[Stored data]

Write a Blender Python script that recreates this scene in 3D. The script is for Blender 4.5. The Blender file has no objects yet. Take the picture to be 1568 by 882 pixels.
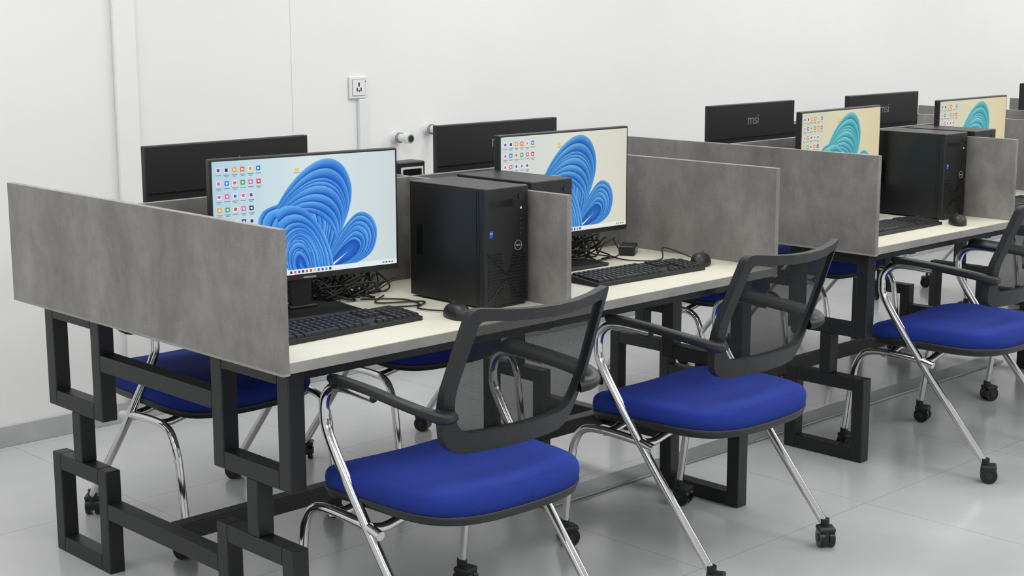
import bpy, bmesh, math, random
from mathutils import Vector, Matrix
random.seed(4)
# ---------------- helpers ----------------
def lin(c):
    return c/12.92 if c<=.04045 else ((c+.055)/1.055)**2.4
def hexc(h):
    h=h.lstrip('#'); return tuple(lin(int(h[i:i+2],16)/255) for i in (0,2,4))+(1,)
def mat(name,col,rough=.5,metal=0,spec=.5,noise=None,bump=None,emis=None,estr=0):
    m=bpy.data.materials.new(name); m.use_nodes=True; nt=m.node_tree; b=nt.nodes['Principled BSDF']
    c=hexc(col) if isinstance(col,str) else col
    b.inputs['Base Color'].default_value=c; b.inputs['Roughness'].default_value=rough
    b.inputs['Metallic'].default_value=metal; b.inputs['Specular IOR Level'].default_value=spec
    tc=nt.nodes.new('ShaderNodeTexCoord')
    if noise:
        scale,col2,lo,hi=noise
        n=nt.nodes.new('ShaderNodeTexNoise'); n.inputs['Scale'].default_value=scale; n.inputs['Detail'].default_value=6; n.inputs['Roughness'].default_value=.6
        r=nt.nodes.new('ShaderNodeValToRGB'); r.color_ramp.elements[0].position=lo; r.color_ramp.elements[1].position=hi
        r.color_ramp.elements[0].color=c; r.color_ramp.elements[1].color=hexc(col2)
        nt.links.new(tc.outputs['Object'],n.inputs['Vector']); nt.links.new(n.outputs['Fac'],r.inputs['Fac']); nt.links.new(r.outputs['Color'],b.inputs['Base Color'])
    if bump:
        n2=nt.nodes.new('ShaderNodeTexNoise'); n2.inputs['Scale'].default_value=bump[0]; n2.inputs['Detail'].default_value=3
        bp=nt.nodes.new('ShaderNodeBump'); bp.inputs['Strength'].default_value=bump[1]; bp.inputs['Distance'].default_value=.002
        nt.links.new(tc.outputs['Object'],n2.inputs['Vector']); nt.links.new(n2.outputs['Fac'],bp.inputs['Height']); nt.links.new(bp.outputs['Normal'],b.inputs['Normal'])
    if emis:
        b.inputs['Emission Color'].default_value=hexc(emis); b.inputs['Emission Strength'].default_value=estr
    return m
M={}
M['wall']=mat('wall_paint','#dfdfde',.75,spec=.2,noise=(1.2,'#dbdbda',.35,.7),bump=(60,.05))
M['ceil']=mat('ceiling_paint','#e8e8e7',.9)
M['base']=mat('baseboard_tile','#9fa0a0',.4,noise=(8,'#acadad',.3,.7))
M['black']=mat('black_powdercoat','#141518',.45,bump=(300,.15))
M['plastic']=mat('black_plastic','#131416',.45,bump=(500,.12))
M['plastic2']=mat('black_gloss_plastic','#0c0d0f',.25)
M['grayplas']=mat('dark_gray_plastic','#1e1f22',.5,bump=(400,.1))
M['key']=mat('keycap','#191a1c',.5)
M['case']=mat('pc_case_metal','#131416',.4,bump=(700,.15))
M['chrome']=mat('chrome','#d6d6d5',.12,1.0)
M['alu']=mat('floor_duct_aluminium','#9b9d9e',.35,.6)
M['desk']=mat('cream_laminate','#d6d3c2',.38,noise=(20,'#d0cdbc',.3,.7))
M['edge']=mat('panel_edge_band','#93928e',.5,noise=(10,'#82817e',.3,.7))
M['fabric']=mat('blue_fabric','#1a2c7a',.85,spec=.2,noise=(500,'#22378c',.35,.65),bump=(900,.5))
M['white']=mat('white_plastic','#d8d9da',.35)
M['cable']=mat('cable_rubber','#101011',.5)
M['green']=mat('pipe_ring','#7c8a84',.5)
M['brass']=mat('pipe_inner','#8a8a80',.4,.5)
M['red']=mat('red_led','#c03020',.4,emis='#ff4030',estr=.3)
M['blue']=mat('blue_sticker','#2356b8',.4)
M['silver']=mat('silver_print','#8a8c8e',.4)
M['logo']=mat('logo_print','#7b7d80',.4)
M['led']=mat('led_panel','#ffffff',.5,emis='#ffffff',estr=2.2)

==

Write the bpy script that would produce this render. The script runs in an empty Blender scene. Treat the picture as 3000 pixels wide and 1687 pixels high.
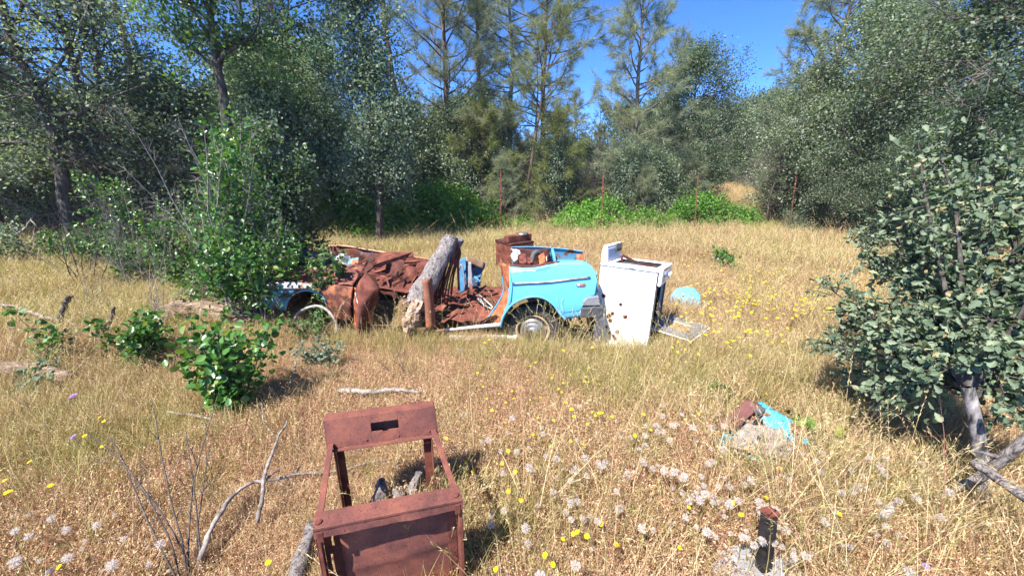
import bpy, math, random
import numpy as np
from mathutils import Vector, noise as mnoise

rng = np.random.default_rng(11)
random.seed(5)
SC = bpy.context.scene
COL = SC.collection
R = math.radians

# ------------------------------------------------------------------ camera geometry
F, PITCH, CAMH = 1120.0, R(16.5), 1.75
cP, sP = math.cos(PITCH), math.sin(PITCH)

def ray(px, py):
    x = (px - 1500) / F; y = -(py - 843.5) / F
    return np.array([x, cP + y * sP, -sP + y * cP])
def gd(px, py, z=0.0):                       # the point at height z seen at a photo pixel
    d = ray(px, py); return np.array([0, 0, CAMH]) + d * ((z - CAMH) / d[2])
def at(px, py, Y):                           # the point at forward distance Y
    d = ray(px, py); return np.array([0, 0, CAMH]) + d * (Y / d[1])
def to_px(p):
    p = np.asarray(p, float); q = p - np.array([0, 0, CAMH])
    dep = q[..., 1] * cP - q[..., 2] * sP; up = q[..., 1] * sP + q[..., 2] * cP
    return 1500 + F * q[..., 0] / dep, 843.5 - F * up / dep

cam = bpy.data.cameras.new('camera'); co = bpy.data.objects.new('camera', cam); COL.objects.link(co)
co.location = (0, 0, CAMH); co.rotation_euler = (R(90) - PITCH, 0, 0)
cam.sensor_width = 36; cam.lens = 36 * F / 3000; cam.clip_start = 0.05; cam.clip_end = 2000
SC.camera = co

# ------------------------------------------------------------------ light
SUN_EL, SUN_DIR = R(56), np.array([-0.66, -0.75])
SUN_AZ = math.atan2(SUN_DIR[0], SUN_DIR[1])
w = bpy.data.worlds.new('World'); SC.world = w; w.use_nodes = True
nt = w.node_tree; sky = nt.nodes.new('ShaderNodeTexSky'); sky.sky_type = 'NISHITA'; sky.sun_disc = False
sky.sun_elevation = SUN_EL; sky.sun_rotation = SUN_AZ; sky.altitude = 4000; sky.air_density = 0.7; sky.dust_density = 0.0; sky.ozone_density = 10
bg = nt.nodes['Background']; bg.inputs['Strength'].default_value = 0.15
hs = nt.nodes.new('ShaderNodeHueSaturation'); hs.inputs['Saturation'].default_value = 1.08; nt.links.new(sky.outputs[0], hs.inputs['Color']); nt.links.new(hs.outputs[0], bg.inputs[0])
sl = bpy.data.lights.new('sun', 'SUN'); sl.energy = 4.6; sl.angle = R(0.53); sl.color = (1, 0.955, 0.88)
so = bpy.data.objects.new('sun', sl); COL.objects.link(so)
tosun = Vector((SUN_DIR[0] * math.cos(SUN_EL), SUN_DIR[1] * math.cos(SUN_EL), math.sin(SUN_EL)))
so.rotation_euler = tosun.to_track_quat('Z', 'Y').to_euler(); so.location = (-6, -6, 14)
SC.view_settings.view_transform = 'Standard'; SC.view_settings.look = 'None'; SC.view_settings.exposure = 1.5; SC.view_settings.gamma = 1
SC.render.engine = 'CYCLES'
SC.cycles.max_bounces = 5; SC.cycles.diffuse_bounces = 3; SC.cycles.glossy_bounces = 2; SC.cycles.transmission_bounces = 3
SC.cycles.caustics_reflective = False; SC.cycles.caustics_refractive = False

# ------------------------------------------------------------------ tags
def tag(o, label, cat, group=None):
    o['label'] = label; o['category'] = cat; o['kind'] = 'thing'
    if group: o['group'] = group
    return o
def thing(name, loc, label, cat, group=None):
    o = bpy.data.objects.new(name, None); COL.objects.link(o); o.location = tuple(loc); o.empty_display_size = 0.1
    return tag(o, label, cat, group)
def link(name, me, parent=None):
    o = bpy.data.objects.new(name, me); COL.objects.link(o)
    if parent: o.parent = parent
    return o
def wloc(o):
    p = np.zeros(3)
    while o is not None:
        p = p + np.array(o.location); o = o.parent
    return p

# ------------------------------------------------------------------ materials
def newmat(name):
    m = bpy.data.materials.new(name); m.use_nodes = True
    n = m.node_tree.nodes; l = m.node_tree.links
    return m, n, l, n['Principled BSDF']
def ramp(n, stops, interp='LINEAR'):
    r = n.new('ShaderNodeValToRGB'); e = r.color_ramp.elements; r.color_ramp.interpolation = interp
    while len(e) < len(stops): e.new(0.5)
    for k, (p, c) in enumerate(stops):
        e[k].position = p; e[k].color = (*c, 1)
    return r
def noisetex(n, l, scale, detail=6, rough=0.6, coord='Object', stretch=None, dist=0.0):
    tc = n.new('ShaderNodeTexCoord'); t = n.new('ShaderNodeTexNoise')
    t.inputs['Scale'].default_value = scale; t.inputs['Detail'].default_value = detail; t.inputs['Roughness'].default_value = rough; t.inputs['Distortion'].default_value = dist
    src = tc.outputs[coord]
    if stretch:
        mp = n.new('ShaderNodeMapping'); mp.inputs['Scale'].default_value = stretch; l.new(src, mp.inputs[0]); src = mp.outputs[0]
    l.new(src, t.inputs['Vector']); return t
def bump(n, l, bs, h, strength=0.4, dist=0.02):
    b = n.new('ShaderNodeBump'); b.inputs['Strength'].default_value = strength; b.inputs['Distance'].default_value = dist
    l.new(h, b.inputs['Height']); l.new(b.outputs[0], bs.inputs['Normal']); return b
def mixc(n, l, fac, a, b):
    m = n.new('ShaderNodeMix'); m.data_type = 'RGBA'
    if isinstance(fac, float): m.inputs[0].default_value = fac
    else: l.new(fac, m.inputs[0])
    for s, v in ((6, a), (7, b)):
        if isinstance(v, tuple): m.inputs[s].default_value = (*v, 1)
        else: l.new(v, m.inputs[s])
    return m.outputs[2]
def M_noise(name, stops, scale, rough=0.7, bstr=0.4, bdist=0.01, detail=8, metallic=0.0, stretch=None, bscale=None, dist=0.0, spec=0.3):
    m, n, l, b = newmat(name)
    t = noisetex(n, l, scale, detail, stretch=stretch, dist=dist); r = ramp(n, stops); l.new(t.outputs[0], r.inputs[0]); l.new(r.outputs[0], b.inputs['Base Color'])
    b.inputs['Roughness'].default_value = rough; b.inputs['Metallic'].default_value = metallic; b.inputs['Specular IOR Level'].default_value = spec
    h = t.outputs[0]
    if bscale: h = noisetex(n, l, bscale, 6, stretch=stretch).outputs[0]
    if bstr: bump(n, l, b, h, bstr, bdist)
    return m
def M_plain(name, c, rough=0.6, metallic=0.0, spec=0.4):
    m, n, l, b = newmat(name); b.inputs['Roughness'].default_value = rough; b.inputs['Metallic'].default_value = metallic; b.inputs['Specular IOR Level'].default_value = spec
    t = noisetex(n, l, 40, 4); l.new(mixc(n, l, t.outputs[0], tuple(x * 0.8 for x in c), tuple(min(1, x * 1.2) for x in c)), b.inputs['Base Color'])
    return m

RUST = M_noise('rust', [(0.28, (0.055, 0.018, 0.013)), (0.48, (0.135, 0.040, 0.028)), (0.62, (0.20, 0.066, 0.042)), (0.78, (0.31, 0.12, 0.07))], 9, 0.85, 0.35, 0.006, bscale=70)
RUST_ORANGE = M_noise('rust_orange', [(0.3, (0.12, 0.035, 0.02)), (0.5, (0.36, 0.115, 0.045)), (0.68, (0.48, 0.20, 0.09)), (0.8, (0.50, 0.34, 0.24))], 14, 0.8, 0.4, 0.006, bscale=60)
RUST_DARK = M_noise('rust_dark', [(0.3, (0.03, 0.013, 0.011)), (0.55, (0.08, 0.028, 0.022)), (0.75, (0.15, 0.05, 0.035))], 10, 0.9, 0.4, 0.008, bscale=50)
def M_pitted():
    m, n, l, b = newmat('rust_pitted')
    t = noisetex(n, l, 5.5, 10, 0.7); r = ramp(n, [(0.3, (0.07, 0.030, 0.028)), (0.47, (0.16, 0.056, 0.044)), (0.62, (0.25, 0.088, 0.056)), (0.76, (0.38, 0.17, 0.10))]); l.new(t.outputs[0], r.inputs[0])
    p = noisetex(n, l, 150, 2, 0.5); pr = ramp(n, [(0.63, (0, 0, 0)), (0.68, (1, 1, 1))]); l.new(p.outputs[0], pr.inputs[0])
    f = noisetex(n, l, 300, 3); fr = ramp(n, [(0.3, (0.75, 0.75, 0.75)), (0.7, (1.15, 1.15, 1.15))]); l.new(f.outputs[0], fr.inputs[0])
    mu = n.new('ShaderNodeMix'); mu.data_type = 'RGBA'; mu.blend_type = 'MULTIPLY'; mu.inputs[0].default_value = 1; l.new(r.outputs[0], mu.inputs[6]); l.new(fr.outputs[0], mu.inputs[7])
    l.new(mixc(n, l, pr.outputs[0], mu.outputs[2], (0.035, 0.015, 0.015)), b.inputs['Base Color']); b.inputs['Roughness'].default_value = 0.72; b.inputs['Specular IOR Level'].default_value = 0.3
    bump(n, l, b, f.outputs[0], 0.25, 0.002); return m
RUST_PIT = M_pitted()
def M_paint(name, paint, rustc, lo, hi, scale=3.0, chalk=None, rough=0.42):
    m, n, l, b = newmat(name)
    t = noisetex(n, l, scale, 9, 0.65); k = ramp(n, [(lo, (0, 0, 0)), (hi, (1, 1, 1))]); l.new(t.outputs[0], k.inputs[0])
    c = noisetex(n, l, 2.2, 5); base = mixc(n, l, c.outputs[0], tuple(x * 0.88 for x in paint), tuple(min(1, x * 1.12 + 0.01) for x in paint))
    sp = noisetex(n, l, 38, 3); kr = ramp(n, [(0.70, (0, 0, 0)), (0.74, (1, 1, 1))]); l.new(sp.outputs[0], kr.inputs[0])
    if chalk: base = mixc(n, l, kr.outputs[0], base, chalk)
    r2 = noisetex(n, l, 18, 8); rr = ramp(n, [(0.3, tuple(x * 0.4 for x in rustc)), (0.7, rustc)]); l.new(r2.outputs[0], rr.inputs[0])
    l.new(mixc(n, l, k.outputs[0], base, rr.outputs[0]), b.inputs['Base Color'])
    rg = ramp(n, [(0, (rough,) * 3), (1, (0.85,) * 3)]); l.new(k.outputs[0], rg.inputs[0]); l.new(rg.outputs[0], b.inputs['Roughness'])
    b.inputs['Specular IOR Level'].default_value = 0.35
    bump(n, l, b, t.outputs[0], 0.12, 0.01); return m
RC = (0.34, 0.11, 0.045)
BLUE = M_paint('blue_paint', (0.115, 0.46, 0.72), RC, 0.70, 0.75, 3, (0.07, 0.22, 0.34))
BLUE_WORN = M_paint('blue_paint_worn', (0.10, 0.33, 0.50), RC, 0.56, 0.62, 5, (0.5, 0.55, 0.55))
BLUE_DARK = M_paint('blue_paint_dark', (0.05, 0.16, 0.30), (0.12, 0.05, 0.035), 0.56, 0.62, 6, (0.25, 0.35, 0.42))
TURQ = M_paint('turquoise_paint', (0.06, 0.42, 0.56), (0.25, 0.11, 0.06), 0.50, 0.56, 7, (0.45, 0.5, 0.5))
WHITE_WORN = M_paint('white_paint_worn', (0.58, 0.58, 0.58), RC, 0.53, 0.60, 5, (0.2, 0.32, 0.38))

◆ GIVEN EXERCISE
Taking the material above, give again exactly the lines from the one holding "Write the bpy" through the one holding "SC.camera = co", with both ends and without pictures.

◆ IN RESPONSE
Write the bpy script that would produce this render. The script runs in an empty Blender scene. Treat the picture as 3000 pixels wide and 1687 pixels high.
import bpy, math, random
import numpy as np
from mathutils import Vector, noise as mnoise

rng = np.random.default_rng(11)
random.seed(5)
SC = bpy.context.scene
COL = SC.collection
R = math.radians

# ------------------------------------------------------------------ camera geometry
F, PITCH, CAMH = 1120.0, R(16.5), 1.75
cP, sP = math.cos(PITCH), math.sin(PITCH)

def ray(px, py):
    x = (px - 1500) / F; y = -(py - 843.5) / F
    return np.array([x, cP + y * sP, -sP + y * cP])
def gd(px, py, z=0.0):                       # the point at height z seen at a photo pixel
    d = ray(px, py); return np.array([0, 0, CAMH]) + d * ((z - CAMH) / d[2])
def at(px, py, Y):                           # the point at forward distance Y
    d = ray(px, py); return np.array([0, 0, CAMH]) + d * (Y / d[1])
def to_px(p):
    p = np.asarray(p, float); q = p - np.array([0, 0, CAMH])
    dep = q[..., 1] * cP - q[..., 2] * sP; up = q[..., 1] * sP + q[..., 2] * cP
    return 1500 + F * q[..., 0] / dep, 843.5 - F * up / dep

cam = bpy.data.cameras.new('camera'); co = bpy.data.objects.new('camera', cam); COL.objects.link(co)
co.location = (0, 0, CAMH); co.rotation_euler = (R(90) - PITCH, 0, 0)
cam.sensor_width = 36; cam.lens = 36 * F / 3000; cam.clip_start = 0.05; cam.clip_end = 2000
SC.camera = co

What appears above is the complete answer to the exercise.